MS International reports flat headline earnings.


MS International reported largely flat headline earnings for the first half of its financial year on Wednesday, but increased its interim dividend, as strong performance across its divisions was offset by timing effects on defence contracts.

  • MS International
  • 14 January 2026 12:16:27
MS International

Source: Sharecast

For the six months ended 31 October, the AIM-traded engineering group reported revenue of £55.8m, up slightly from £54.7m a year earlier, while profit before tax edged down to £8.47m from £8.77m.

Basic earnings per share slipped to 38.5p from 39.8p.

Excluding derivative gains and losses, however, like-for-like profit before tax rose to £9.28m from £7.98m.

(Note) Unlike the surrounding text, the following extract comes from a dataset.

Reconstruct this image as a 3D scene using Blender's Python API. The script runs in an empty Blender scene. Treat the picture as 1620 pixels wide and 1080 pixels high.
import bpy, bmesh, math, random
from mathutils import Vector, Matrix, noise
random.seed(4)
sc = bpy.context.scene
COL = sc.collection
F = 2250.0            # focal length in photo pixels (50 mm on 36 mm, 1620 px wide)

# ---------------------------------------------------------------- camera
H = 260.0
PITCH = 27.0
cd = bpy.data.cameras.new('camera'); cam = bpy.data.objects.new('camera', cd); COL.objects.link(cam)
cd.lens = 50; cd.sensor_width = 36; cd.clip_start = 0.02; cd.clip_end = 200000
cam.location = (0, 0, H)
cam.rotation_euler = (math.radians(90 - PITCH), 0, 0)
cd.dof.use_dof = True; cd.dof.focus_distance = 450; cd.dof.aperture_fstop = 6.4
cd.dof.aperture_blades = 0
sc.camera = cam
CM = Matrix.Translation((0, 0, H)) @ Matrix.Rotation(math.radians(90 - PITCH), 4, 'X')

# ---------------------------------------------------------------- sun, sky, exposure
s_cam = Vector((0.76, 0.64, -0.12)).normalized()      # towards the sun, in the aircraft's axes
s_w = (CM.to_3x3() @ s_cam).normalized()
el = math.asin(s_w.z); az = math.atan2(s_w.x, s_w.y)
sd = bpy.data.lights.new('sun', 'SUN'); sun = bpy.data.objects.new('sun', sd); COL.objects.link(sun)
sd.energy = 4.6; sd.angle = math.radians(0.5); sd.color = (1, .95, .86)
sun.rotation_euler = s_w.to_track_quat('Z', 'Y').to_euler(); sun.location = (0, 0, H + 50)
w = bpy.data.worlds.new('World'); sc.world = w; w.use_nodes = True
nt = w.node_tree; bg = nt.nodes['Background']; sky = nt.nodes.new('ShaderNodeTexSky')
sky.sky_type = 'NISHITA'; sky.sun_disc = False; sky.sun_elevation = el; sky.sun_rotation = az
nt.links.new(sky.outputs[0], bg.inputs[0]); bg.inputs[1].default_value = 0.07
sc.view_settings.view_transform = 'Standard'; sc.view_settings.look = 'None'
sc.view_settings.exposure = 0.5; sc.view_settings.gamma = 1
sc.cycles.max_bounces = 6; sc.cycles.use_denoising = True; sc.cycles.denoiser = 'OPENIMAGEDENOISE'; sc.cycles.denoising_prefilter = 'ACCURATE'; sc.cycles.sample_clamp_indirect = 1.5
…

Cash and cash equivalents increased to £35.7m from £32m at the same point last year.

Executive chairman Michael Bell said overall performance had been “relatively flat” as previously guided, reflecting the timing of defence orders, which are recognised only when performance obligations are met.

He added that 2025 had been “arguably the most significant year for the business since its formation,” following a strategic decision to focus on the Defence and Security division and explore disposals of non-core operations.

The defence and security division continued to perform well against a backdrop of rising global defence spending expectations.

Bell confirmed that the group had secured a further one-year contract from the US Navy for its MSI-DS 30mm naval weapon system, following a request for purchase received last year.

He said investment in facilities and teams in the UK, the US and Europe, including Poland, was strengthening the group’s ability to serve customers and pursue opportunities in both naval and land defence markets.

The forgings division saw mixed trading conditions, with subdued demand in the UK and US amid uncertainty over US trade policy, although operations remained cash-generative.

MSI highlighted the start of deliveries in the US to Mitsubishi Logisnext America, with management citing a strong pipeline of further opportunities with major lift-truck and material-handling manufacturers.

Brazil continued to perform well, contributing steady sales and margins.

In petrol station superstructures and branding, the recently-merged division delivered another solid performance, supported by large-scale service station modernisation projects and growing demand for multi-purpose fuel hubs incorporating EV charging, retail and food-to-go offerings.

The group said the integration had been positively received by major forecourt operators and positioned the business for further growth, with plans underway to expand manufacturing capacity.

Looking ahead, Bell said the board believed the group’s “medium to long term prospects are better than at any time in the company’s history,” citing heightened interest in its defence products despite economic and political uncertainty.

He added that while the pace of growth was difficult to predict, MSI was well placed to benefit as defence spending intentions translate into firm commitments over coming years.

The board declared an increased interim dividend of 6p per share, up from 5p a year earlier, payable on 20 February to shareholders on the register on 23 January.

At 1154 GMT, shares in MS International were down 2.85% at 1,365p.